Les juges ont déclaré que l’accusation n’avait apporté aucun « fondement objectif » pour soutenir que le témoin était confronté à des représailles s’il témoignait en public. Ils ont indiqué que le seul document fourni par l’accusation en appui de sa demande de mesures de protection n’était basée « que » sur la propre évaluation du témoin.
Les juges ont néanmoins précisé qu’ils étaient convaincus qu’un risque justifiait des mesures de protection, en se basant sur une évaluation de l’Unité d’aide aux victimes et aux témoins (VWU) relative à la localisation du témoin P857 et au risque potentiel accru si son identité était connue du public.
Selon la demande de mesures de protection faite par l’accusation, le témoin P857 est un civil Lendu qui a assisté aux attaques de l’UPC sur les villes de Kobu et de Bambu et qui témoignera sur les morts résultant des attaques.

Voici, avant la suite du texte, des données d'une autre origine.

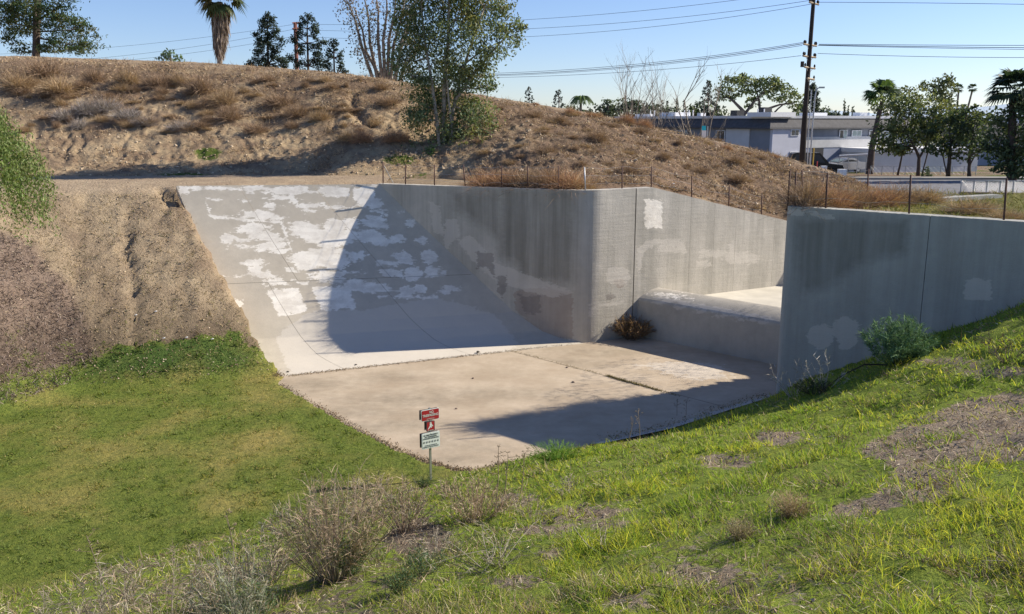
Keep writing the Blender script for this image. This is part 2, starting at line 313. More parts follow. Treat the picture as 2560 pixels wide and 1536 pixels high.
def pal(X, Y, Z, P, back):
    """dirt colour, grass colour, grass weight per vertex"""
    px, py = proj(X, Y, Z); n = fbm(X*.35, Y*.35, 4); n2 = fbm(X*1.3, Y*1.3, 4); n3 = fbm(X*.9-Y*.5, Y*.9+X*.5, 3)
    tan = np.array([.46,.365,.245]); brn = np.array([.29,.22,.155]); mauve = np.array([.26,.195,.16])
    k = np.clip(.35+.9*n+.5*n2, 0, 1)[..., None]; dc = tan*(1-k)+brn*k
    gc = np.tile(np.array([.155,.20,.045]), X.shape+(1,)); gw = np.zeros(X.shape)
    dr = d_right(X, Y)
    if not back:
        sR = ss(-.2, .6, dr)
        lawn = (1-ss(.15, 1.0, Z))*(1-sR)
        bf = field(px+25*n2, py+25*n3, [('p',[(-60,560),(60,600),(150,690),(215,800),(235,905),(170,960),(60,1010),(-60,1045)])])
        t = (ss(-1, .9, bf+.5*n2)*.85)[..., None]; dc = dc*(1-t)+mauve*t
        gw = lawn*1.15
        gf = field(px+35*n2, py+30*n3, [('p',[(205,1010),(215,925),(260,880),(330,855),(420,850),(500,845),(600,845),(650,910),(700,960),(560,1060),(250,1060)]),('p',[(-50,980),(120,960),(230,925),(250,1010),(-50,1060)])])
        gw = np.maximum(gw, ss(-.7, .3, gf+.35*n2)*(1-sR)*.95); dk = ss(-.6, .8, gf)[..., None]*(1-sR)[..., None]*ss(.05, .5, Z)[..., None]
        gc = gc*(1-dk)+np.array([.085,.145,.04])*dk
        gw = np.maximum(gw, (.22+.5*n2)*(1-sR)*ss(3.2, .8, Z)*(Z > .1))
        yl = np.clip(.12+1.4*n, 0, 1)[..., None]*lawn[..., None]; gc = gc*(1-yl)+np.array([.33,.285,.105])*yl
        shp = [('p',[(2050,1286),(2157,1243),(2243,1200),(2200,1140),(2136,1131),(2269,1059),(2414,1007),(2600,970),(2600,1140),(2436,1166),(2371,1243),(2243,1273),(2157,1294)]),
               ('e',1814,1153,70,17),('e',1943,1097,55,18),('e',1482,1284,80,11),('e',1530,1313,70,9),('e',1355,1327,55,11),('e',1282,1458,85,17),('e',1384,1396,42,18),('e',1046,1345,75,42),
               ('e',2380,905,70,7),('e',2480,930,80,12),('e',1750,1440,80,10),('e',1560,1500,60,10),('e',1290,1250,50,16)]
        mf = field(px+22*n2, py+14*n3, shp)
        gs = np.clip(.98+.45*n-.15, .5, 1.1)*(1-ss(-.55, .45, mf)*.78)
        gs = np.where((px < 1330) & (py > 1150), gs*(.72+.28*ss(900, 1330, px)), gs)
        gw = gw*(1-sR)+gs*sR
        gcr = np.array([.22,.29,.05])*(1+.0*n[..., None]); gc = gc*(1-sR[..., None])+gcr*sR[..., None]
        litter = np.array([.32,.26,.195]); dcr = litter*(1-k*.5)+np.array([.42,.34,.25])*k*.5; dcr = dcr*(.62+.38*ss(1000, 1500, px+.5*(1200-py)))[..., None]; dc = dc*(1-sR[..., None])+dcr*sR[..., None]
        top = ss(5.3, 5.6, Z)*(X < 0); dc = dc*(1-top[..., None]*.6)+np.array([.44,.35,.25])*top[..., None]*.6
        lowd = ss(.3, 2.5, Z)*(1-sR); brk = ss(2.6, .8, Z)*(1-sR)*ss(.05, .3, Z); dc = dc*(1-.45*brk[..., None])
    else:
        gw = np.where(X > 7.5, .35+.7*ss(9.5, 13, X)+.5*n2, .15+.4*n2)*ss(3.9, 5.2, Z); gc = np.tile(np.array([.16,.16,.045]), X.shape+(1,))
        dc = dc*.85
    return dc.reshape(-1, 3), gc.reshape(-1, 3), gw.ravel()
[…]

Les avocats représentant M. Ntaganda se sont opposés à la demande de mesures de protection déposée par l’accusation, soutenant que le témoin P857 n’avait pas exprimé initialement d’inquiétudes mais avait seulement demandé ces mesures après que les procureurs l’aient informé de leur existence.
Ntaganda est jugé pour des crimes commis par lui-même et par les combattants de l’UPC qui appartenaient majoritairement à l’ethnie Hema. Les procureurs ont déclaré que M. Ntaganda et l’UPC visaient les communautés ethniques rivales, en particulier les Lendu. Les procureurs ont également soutenu que, sous le commandement de M. Ntaganda, l’UPC utilisait le viol pour persécuter et terroriser les civils pendant les hostilités. L’accusé aurait abattu en personne un prêtre à Mongbwalu. M. Ntaganda a nié l’ensemble des charges retenues à son encontre, arguant qu’il avait lutté pour le retour à la paix et la réinstallation des réfugiés.
Le ‘témoin P857 poursuivra sa déposition demain matin.